The line holding "mb.build('printed_lines', M_ink, t)" is the last one to output; start at the first line of the data, keep every line in between exactly, and leave out pictures.

• Data section:
------
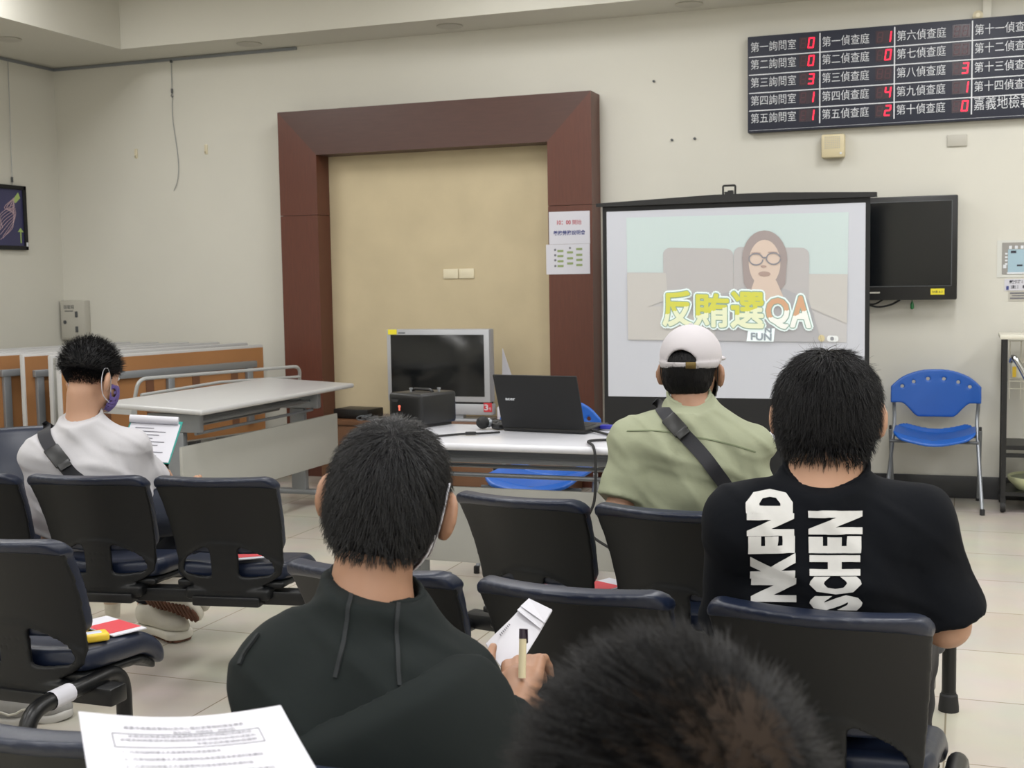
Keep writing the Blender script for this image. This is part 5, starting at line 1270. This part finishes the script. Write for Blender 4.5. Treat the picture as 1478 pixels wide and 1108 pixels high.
# clipboard
cb = [wd(189, 604, 4.98), wd(264, 608, 5.0), wd(244, 668, 4.82), wd(168, 664, 4.8)]
t = thing('clipboard', 'teal clipboard with white forms held by the man in white', 'clipboard', tuple(cb[3]))
nn = nrm(np.cross(cb[1]-cb[0], cb[3]-cb[0])); nn = nn if nn @ CF > 0 else -nn
MB().prism([p+nn*.003 for p in cb], nn*.004).build('board', mat('teal_plastic', '1f8f86', .4), t, smooth=False)
ins = lambda u, v, w: (cb[0]*(1-u)+cb[1]*u)*(1-v)+(cb[3]*(1-u)+cb[2]*u)*v+nn*w
MB().prism([ins(.03, .08, 0), ins(.97, .08, 0), ins(.98, .99, 0), ins(.02, .99, 0)], nn*.002).build('form', M_paper, t, smooth=False)
MB().tube([ins(.0, .05, -.012), ins(.93, .05, -.012)], .016, 12).build('rolled_page', M_paper, t)
mb = MB()
for k in range(9):
    v = .2+k*.08; mb.add([ins(.14, v, -.001), ins(.5+.35*((k*37) % 10)/10, v, -.001), ins(.5+.35*((k*37) % 10)/10, v+.02, -.001), ins(.14, v+.02, -.001)], [[0, 1, 2, 3]])
mb.build('printed_lines', M_ink, t)

# ---- man in the foreground, seen from behind and above
J = dict(head=Wp(970, 1236, .835)); c0 = J['head']
J['neck'] = c0+V3(-.0, -.09, -.2); J['chest'] = c0+V3(0, -.13, -.36); J['SL'] = c0+V3(-.18, -.12, -.25); J['SR'] = c0+V3(.18, -.1, -.25); J['EL'] = c0+V3(-.24, -.02, -.5); J['ER'] = c0+V3(.24, .0, -.5)
J['WL'] = c0+V3(-.06, .2, -.5); J['WR'] = c0+V3(.08, .2, -.5); J['hip'] = V3(c0[0], c0[1]-.15, .53)
for s, k in ((-1, 'L'), (1, 'R')): J['K'+k] = V3(c0[0]+s*.13, c0[1]+.27, .49); J['A'+k] = V3(c0[0]+s*.13, c0[1]+.3, .09)
P1, D1 = person('person with short bristly black hair closest to the camera, seen from behind', dict(J=J, R=rot(22, 18, 4), hs=1.04, base=(c0[0], c0[1]-.1, 0), shirt=M_tee, skin=M_skin2, collar=.03, h=.008, sleeve_r=(.06, .07),
    hands=[(J['WL'], (.3, .9, -.1), (0, .1, 1), 1), (J['WR'], (-.3, .9, -.1), (0, .1, 1), -1)]))
def h1(q):
    d = ell(q, (0, -.014, .038), (.084, .104, .088)); x, y, z = q.T
    d = smin(d, ell(q, (0, -.05, -.02), (.066, .052, .05)), .03)
    d = smax(d, np.where(y < -.03, -.075, -.075+(y+.03)*1.6)-z, .01); return smax(d, y-.08, .012)
M_hair1 = mat('scalp_hair', '2d251f', .8, spec=.06)
hc, V, Fq = hair_cap(P1, D1, h1, M_hair1)
R1 = D1['R']; wh1 = march(HAIRF[0], CAM[None], ray(1108, 1052)[None], .5, 1.2)[0]
def lens1(P): return .45+.75*np.clip(np.linalg.norm(P-wh1, axis=1)/.09, 0, 1)
strands('hair_strands', hc, V, Fq, flow(wh1, .75, .75, .0, (-.05, .1, .1)), 20000, .026, .0004, M_hairs, seed=8, jit=.2, clump=.35, lens=lens1, mask=lambda p: (.3)+.7*np.clip((np.linalg.norm(p-wh1, axis=1)-.02)/.04, 0, 1))
# ---- the sneaker of a visitor sitting further left, and the sheet of paper in front
pA, pB = wz(-20, 1045, 0), wz(92, 1035, 0)
t = thing('sneaker', 'grey sneaker with a white wavy sole on the floor at the far left', 'shoe', tuple(pA))
f = nrm(pB-pA); sd = np.cross(f, V3(0, 0, 1)); cc = (pA+pB)/2; M = np.stack([f, sd, V3(0, 0, 1)], 1)
def su(P):
    q = (P-cc) @ M; x, y, z = q.T
    d = smin(ell(q, (-.05, 0, .055), (.1, .042, .055)), ell(q, (.06, 0, .035), (.085, .046, .042)), .04); d = smax(d, .022-z, .006); return smax(d, -ell(q, (-.07, 0, .12), (.05, .03, .045)), .006)
def ss(P):
    q = (P-cc) @ M; x, y, z = q.T
    return smax(np.hypot(np.maximum(np.abs(x)-.095, 0), y)-.05, np.abs(z-.014-.004*np.sin(x*60))-.0135, .006)
sdf_obj('upper', su, cc-.22, cc+.22, .005, mat('grey_sneaker', '8f8e8c', .6, var=.15, vscale=50), t); sdf_obj('sole', ss, cc-.22, cc+.22, .005, mat('grey_sole', 'b8b6b2', .6), t)
mb = MB()
for k in range(5): mb.tube(bez([cc+M @ V3(.0+.018*k, -.03, .072-.006*k), cc+M @ V3(.0+.018*k, 0, .09-.007*k), cc+M @ V3(.0+.018*k, .03, .072-.006*k)], 4), .003, 5)
mb.build('laces', mat('grey_lace', '77777a', .7), t)
for k, yy in ((0, -.0505), (1, .0505)): MB().tube([cc+M @ V3(-.1+.02*i, yy*.93, .045+.008*math.sin(i*1.4)) for i in range(11)], .004, 6).build('stripe', M_greyplate, t)
an = cc+M @ V3(-.065, 0, 0); MB().lathe([(.034, .07), (.034, .12), (.038, .2), (.05, .34), (.055, .42)], an, seg=18).build('ankle', M_skin2, t)
# paper sheet
q = [wd(113, 1027, 1.26), wd(405, 1018, 1.34)]; rgt = nrm(q[1]-q[0]); L = .297
dn = nrm(wd(125, 1108, 1.14)-q[0]); dn = nrm(dn-rgt*(dn @ rgt)); wdt = np.linalg.norm(q[1]-q[0]); nn = nrm(np.cross(rgt, dn)); nn = nn if nn[2] > 0 else -nn
t = thing('paper_sheet', 'white printed form tilted towards the camera at the lower left', 'paper', tuple(q[0]+dn*.2))
nx, ny = 14, 14; Vv = []; Ff = []
def pp(u, v, w=0.0): return q[0]+rgt*wdt*u+dn*L*v+nn*(w-.012*math.sin(PI*u)*(1-v)*.8+.01*v*v)
for k in (0, .0006):
    for j in range(ny+1):
        for i in range(nx+1): Vv.append(pp(i/nx, j/ny, k))
n1 = (nx+1)*(ny+1)
for j in range(ny):
    for i in range(nx):
        a = j*(nx+1)+i; Ff += [[a, a+1, a+nx+2, a+nx+1], [a+n1, a+n1+nx+1, a+n1+nx+2, a+n1+1]]
mesh_obj('sheet', Vv, Ff, M_paper, t)
def on_paper(mb, s, u0, v0, u1, v1):
    V, Fc = glyphs(s, .0, 1); lo, hi = V.min(0), V.max(0)
    mb.add([pp(u0+(a-lo[0])/(hi[0]-lo[0])*(u1-u0), v1-(b-lo[1])/(hi[1]-lo[1])*(v1-v0), .0013) for a, b, _ in V], Fc)
mb = MB()
on_paper(mb, '嘉義市嘉義區警政社區中心暨社區警政知識宣導表', .2, .1, .78, .128)
on_paper(mb, '報名說明　時間場次　辦理地點', .43, .14, .73, .16)
for k, (u0, u1) in enumerate(((.21, .8), (.17, .81), (.52, .81))): on_paper(mb, '本場次說明會請依照義務勞務規定於時間內到場完成報到並配合相關說明事項'[:int((u1-u0)*40)], u0, .178+k*.034, u1, .2+k*.034)
for k, (u1) in enumerate((.62, .8, .74, .82, .7, .8, .66)): on_paper(mb, ('%d、' % (k+1))+'凡參加說明會之人員請準時出席並填寫本表資料後繳回承辦人'[:int(u1*30)], .17, .315+k*.06, u1, .34+k*.06)
mb.build('printed_text', M_ink, t, smooth=False)
mb = MB()
for (a, b) in (((.14, .168), (.84, .168)), ((.84, .168), (.84, .285)), ((.84, .285), (.14, .285)), ((.14, .285), (.14, .168))): mb.tube([pp(a[0]+(b[0]-a[0])*i/10, a[1]+(b[1]-a[1])*i/10, .001) for i in range(11)], .0004, 4)
mb.build('box_outline', M_ink, t)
------
• Solution to this problem:
Keep writing the Blender script for this image. This is part 5, starting at line 1270. This part finishes the script. Write for Blender 4.5. Treat the picture as 1478 pixels wide and 1108 pixels high.
# clipboard
cb = [wd(189, 604, 4.98), wd(264, 608, 5.0), wd(244, 668, 4.82), wd(168, 664, 4.8)]
t = thing('clipboard', 'teal clipboard with white forms held by the man in white', 'clipboard', tuple(cb[3]))
nn = nrm(np.cross(cb[1]-cb[0], cb[3]-cb[0])); nn = nn if nn @ CF > 0 else -nn
MB().prism([p+nn*.003 for p in cb], nn*.004).build('board', mat('teal_plastic', '1f8f86', .4), t, smooth=False)
ins = lambda u, v, w: (cb[0]*(1-u)+cb[1]*u)*(1-v)+(cb[3]*(1-u)+cb[2]*u)*v+nn*w
MB().prism([ins(.03, .08, 0), ins(.97, .08, 0), ins(.98, .99, 0), ins(.02, .99, 0)], nn*.002).build('form', M_paper, t, smooth=False)
MB().tube([ins(.0, .05, -.012), ins(.93, .05, -.012)], .016, 12).build('rolled_page', M_paper, t)
mb = MB()
for k in range(9):
    v = .2+k*.08; mb.add([ins(.14, v, -.001), ins(.5+.35*((k*37) % 10)/10, v, -.001), ins(.5+.35*((k*37) % 10)/10, v+.02, -.001), ins(.14, v+.02, -.001)], [[0, 1, 2, 3]])
mb.build('printed_lines', M_ink, t)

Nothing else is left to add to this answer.